Many of the best professional pahelwans were born into wrestling families; a son followed in the footsteps of his father and started to wrestle as soon as he was able to walk. As Pahelwani was the child’s one and only pursuit, and as he learnt young and kept his body supple under good teachers, who were to be found in great numbers, the akhara system produced extraordinarily efficient and scientific wrestlers.


The pahelwan, though very much a part of society, considered himself a man apart. When he entered the akhara, he left behind him the mundane for a world of tranquillity and authority. He would adhere strictly to the moral principles of continence, honesty, internal and external cleanliness, simplicity, and contemplation of the Divine, an attribute that he shared with the ascetic fakir or sadhu of the Muslim and Hindu worlds respectively.


The diligent pahelwan strove towards the ideal of perfect health. To achieve this he had to release himself from the world. In this perfect state of self-realization (‘jivanmukti’), ignorance was banished as spiritual consciousness and wisdom developed.

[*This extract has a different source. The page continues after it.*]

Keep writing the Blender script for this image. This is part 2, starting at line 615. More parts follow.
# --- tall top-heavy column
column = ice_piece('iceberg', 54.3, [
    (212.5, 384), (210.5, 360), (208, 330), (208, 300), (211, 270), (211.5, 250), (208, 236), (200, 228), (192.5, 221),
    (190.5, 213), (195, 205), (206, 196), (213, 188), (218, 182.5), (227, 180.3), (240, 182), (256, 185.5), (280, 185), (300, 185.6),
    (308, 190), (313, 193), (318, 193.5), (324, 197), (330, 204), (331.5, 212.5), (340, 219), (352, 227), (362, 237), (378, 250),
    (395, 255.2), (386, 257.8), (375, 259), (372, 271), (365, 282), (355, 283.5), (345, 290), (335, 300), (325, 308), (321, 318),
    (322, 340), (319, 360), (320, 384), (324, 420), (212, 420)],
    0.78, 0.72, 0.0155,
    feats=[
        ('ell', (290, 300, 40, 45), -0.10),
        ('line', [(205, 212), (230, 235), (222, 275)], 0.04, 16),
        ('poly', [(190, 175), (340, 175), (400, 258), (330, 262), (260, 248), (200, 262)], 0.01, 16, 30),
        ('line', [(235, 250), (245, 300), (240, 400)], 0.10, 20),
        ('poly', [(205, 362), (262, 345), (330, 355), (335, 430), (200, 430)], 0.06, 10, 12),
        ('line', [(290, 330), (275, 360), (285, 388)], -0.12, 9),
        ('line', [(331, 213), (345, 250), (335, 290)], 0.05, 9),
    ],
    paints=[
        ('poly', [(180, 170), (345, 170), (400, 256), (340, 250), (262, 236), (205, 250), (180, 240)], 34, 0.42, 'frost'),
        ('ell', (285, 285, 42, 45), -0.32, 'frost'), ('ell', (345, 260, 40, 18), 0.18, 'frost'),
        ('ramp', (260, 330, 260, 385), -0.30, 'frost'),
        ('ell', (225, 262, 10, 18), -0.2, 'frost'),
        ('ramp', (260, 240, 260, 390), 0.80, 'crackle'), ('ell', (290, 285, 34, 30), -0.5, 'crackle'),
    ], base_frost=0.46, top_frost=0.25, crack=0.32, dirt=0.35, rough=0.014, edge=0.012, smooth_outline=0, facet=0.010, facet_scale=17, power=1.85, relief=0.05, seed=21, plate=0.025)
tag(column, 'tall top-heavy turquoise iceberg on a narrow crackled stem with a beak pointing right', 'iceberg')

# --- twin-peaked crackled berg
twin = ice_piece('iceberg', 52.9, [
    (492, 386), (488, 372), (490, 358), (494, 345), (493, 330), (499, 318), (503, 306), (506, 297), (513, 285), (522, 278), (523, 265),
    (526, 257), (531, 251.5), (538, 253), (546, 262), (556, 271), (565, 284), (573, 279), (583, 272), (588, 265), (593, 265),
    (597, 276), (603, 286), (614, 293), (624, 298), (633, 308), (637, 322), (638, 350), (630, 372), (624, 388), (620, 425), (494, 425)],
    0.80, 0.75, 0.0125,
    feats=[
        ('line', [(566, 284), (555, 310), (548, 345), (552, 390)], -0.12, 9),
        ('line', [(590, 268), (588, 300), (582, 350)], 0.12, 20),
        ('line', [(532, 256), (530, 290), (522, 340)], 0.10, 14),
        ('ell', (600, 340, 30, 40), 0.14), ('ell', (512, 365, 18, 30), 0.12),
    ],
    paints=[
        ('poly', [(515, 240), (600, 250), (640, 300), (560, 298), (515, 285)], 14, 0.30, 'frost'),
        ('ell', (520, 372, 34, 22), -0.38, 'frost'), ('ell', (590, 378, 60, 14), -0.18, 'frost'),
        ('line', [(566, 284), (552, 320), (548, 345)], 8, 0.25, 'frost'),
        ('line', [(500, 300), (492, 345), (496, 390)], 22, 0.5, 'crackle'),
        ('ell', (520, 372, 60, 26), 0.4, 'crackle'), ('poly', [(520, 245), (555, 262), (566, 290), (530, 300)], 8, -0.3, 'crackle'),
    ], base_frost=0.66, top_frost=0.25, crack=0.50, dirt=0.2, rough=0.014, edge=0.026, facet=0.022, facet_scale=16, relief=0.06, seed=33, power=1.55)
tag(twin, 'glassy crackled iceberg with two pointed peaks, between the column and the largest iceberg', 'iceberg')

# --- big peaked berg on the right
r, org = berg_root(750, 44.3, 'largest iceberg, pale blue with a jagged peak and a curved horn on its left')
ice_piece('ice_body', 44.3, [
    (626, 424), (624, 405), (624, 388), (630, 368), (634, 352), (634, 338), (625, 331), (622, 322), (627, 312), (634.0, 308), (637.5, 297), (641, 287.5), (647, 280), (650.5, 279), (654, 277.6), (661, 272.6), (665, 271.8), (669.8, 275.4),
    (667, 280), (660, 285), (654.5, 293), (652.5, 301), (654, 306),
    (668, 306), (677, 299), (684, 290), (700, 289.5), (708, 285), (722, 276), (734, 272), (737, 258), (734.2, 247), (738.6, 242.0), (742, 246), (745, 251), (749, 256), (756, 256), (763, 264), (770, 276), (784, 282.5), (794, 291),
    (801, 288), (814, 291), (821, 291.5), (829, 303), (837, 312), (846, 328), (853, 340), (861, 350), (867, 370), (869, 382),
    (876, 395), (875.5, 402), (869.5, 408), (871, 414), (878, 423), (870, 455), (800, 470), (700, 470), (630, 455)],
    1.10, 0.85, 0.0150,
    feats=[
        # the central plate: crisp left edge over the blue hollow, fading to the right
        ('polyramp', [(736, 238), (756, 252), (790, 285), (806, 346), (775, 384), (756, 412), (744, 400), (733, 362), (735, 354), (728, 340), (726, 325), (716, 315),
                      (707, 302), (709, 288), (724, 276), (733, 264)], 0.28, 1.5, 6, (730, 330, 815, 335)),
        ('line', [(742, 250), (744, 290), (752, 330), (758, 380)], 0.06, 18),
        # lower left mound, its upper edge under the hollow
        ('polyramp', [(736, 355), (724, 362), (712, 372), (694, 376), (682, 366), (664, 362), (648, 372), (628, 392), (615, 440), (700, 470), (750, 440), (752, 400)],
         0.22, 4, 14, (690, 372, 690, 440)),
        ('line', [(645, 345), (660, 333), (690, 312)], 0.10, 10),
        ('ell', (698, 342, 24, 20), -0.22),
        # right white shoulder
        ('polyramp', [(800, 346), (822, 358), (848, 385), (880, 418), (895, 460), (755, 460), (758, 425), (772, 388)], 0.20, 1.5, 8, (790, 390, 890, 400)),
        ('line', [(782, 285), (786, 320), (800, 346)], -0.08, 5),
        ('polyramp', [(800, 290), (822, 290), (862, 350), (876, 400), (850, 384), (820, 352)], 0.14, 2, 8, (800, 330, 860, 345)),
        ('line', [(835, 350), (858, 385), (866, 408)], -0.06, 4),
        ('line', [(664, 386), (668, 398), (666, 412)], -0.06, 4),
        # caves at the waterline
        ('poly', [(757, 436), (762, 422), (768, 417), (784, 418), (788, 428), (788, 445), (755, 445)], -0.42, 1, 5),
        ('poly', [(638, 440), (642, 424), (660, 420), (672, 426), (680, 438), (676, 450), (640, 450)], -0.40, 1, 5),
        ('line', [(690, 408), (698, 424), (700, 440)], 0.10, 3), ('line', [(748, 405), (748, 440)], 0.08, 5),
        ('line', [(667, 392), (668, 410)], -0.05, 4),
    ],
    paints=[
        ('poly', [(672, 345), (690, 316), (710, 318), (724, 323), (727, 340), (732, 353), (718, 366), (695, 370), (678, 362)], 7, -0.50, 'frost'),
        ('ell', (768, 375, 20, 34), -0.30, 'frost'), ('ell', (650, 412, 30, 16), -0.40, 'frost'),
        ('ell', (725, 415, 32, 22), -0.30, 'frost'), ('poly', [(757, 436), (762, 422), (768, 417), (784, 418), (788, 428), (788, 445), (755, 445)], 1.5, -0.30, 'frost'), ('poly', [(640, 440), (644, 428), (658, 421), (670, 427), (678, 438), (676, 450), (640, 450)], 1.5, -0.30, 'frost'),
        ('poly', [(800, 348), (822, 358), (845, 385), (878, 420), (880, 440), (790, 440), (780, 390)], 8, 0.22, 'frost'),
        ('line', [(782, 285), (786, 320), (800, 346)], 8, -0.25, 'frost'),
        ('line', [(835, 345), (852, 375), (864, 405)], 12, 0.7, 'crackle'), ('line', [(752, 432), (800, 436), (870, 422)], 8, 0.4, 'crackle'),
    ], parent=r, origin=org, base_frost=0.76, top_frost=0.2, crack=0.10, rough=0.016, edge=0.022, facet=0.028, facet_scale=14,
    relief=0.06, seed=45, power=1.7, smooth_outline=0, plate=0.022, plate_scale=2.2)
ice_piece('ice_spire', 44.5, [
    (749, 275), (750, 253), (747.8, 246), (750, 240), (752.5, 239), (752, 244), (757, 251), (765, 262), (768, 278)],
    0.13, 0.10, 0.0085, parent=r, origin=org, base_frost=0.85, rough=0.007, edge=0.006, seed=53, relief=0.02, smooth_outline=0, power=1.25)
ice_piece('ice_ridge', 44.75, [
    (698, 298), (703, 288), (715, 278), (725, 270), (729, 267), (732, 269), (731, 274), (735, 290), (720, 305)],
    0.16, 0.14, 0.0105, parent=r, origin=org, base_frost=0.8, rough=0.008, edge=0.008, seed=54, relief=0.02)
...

At this level, a pahelwan was unaffected by emotions of any sort; he had no concern with the sensory world of pain and pleasure, suffering and greed.


Central to the development of a pahelwan’s moral and ideological framework was physical training (‘virayam’), the focal point of his daily routine. This entailed the repetition of specific exercises and the continual practice in actual wrestling.

Stress was placed on stamina and strength rather than beauty. If a pahelwan became a very large man he was given additional exercises to improve stamina and to harden his body. For instance, he was made to turn the shaft of the Persian wheel (the traditional device used to draw water from wells), a task usually performed by a couple of bullocks or camels. This type of exercise done for a length of time was prodigious hard work.